— Start RECORDED DATA —

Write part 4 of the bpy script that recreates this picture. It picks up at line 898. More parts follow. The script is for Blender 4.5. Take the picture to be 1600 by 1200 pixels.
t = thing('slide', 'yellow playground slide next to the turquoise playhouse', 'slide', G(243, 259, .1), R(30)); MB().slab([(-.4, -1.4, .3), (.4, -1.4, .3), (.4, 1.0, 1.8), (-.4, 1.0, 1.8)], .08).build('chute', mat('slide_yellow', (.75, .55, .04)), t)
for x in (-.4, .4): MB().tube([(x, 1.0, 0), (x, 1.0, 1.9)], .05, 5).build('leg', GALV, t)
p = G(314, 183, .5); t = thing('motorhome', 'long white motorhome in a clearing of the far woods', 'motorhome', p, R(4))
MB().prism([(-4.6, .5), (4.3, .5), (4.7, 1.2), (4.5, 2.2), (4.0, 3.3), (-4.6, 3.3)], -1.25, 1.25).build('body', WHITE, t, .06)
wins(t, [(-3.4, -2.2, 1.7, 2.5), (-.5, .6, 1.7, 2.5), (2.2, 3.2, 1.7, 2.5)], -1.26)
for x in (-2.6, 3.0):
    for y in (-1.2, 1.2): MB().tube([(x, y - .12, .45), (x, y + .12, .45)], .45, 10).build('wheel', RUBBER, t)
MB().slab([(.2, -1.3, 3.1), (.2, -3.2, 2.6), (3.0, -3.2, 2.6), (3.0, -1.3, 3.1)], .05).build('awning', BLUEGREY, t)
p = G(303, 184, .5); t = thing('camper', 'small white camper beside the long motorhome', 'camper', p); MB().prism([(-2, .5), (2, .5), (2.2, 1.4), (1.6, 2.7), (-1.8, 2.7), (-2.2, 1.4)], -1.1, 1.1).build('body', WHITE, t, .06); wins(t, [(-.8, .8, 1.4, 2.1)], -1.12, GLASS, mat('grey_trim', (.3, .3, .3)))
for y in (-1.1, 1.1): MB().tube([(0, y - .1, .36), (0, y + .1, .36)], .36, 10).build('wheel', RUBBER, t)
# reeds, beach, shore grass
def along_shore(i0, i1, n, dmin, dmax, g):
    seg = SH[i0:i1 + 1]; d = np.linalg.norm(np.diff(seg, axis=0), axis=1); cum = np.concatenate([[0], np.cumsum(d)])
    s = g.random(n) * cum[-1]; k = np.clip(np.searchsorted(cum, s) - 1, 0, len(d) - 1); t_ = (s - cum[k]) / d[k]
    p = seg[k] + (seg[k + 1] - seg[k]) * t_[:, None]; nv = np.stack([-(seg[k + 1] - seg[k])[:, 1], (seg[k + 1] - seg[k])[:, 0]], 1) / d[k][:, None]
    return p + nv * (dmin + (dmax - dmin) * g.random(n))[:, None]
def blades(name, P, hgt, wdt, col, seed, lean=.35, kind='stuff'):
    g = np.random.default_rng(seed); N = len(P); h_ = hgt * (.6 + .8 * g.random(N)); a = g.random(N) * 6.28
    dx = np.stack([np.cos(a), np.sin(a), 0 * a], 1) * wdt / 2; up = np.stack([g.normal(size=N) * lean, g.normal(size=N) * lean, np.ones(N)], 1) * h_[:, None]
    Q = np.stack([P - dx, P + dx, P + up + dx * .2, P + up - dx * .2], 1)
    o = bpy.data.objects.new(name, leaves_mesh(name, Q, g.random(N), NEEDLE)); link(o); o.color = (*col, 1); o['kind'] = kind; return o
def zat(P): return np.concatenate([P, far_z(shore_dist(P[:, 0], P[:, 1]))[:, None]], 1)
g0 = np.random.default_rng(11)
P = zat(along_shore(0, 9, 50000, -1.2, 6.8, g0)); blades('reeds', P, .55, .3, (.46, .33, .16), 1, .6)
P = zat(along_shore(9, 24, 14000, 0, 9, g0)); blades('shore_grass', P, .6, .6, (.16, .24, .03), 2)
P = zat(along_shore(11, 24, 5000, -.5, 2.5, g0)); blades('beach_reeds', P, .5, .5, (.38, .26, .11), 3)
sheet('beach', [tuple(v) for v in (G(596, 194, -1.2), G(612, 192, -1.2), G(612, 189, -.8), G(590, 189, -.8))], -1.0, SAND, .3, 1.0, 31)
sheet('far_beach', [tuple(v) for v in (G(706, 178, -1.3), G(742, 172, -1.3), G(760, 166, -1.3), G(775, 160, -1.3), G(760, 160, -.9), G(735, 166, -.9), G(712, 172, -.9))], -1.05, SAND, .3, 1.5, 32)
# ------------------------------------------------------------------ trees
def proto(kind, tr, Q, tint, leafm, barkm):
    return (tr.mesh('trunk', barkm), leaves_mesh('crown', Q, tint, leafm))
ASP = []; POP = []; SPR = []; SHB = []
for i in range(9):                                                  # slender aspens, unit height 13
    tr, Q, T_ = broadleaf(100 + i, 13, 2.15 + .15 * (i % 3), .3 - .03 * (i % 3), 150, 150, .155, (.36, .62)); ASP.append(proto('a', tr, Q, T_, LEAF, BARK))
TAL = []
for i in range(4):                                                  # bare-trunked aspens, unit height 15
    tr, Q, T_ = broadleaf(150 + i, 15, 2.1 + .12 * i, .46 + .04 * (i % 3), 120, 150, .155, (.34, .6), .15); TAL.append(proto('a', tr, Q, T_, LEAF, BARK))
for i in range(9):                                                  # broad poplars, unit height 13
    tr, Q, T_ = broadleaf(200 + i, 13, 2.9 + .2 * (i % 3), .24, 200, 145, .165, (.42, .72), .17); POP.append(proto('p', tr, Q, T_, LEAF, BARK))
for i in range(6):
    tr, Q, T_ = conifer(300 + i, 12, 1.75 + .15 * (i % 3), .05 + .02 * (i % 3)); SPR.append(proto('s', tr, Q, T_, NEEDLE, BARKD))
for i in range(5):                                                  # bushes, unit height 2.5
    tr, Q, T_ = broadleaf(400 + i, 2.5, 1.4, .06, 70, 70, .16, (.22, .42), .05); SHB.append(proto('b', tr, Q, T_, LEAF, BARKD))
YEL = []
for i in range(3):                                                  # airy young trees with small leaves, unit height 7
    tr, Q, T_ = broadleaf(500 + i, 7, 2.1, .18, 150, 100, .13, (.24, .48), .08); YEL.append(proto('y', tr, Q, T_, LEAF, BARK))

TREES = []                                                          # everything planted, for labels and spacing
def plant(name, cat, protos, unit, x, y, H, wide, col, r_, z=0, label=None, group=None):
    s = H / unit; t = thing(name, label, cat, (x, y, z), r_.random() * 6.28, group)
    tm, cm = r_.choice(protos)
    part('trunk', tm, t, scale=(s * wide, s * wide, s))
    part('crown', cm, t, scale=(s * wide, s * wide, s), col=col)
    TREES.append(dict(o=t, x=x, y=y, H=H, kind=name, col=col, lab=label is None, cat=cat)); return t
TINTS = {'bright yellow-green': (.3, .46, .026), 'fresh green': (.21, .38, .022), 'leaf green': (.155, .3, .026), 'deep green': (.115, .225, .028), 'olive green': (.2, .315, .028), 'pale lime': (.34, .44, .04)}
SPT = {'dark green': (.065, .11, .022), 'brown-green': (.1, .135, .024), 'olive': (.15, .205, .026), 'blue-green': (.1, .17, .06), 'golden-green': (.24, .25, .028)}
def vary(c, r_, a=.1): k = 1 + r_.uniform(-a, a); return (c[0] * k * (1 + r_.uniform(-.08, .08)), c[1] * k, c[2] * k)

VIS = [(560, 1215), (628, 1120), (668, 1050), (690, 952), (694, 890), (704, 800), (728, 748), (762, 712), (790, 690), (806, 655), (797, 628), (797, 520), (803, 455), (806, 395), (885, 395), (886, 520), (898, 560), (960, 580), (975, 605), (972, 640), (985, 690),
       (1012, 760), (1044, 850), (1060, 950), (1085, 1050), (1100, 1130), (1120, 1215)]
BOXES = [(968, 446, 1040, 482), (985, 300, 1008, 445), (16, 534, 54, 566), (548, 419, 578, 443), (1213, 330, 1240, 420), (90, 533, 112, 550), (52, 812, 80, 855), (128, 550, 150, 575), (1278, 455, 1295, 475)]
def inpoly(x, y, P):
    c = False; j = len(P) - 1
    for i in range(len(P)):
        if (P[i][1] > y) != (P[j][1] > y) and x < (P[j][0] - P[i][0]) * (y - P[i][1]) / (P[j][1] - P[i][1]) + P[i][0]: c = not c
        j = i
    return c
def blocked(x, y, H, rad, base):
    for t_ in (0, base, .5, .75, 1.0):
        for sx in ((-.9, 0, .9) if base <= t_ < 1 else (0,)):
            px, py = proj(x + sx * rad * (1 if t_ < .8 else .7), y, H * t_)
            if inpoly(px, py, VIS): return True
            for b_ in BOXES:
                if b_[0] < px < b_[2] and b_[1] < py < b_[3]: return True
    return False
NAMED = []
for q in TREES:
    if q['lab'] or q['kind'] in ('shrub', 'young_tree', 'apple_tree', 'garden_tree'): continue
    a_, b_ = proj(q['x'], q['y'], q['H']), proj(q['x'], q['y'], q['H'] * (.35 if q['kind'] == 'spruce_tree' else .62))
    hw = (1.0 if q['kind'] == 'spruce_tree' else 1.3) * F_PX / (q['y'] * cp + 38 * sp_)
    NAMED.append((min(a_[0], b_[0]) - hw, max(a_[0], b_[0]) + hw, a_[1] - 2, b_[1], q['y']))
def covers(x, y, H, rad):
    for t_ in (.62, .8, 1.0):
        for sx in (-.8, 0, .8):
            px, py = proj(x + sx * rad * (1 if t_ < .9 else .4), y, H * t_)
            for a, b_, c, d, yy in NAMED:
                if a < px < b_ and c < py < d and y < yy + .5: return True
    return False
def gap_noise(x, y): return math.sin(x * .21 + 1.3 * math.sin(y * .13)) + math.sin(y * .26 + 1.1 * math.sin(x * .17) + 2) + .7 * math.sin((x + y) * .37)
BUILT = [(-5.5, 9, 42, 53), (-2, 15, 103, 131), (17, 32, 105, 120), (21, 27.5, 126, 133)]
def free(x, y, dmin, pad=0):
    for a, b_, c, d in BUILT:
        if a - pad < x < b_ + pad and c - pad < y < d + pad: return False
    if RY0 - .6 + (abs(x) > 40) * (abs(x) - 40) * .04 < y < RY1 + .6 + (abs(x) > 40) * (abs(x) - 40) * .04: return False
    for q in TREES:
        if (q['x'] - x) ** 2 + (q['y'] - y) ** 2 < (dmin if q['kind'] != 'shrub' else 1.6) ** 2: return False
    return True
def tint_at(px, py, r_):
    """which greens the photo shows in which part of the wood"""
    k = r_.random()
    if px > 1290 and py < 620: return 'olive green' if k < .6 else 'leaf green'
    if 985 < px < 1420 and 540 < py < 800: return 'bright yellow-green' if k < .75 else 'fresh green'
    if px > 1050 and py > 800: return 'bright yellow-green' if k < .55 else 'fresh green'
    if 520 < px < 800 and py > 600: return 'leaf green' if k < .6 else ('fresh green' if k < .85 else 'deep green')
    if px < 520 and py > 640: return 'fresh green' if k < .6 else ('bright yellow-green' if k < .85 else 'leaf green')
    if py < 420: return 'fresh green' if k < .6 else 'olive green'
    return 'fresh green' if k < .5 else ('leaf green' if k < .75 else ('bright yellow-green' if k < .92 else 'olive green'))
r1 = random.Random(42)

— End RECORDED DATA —

# [DESCRIPTION OF THE TASK]
Count the lines that hold the string "part", and reply with that number alone.

# [RESPONSE BELOW]
4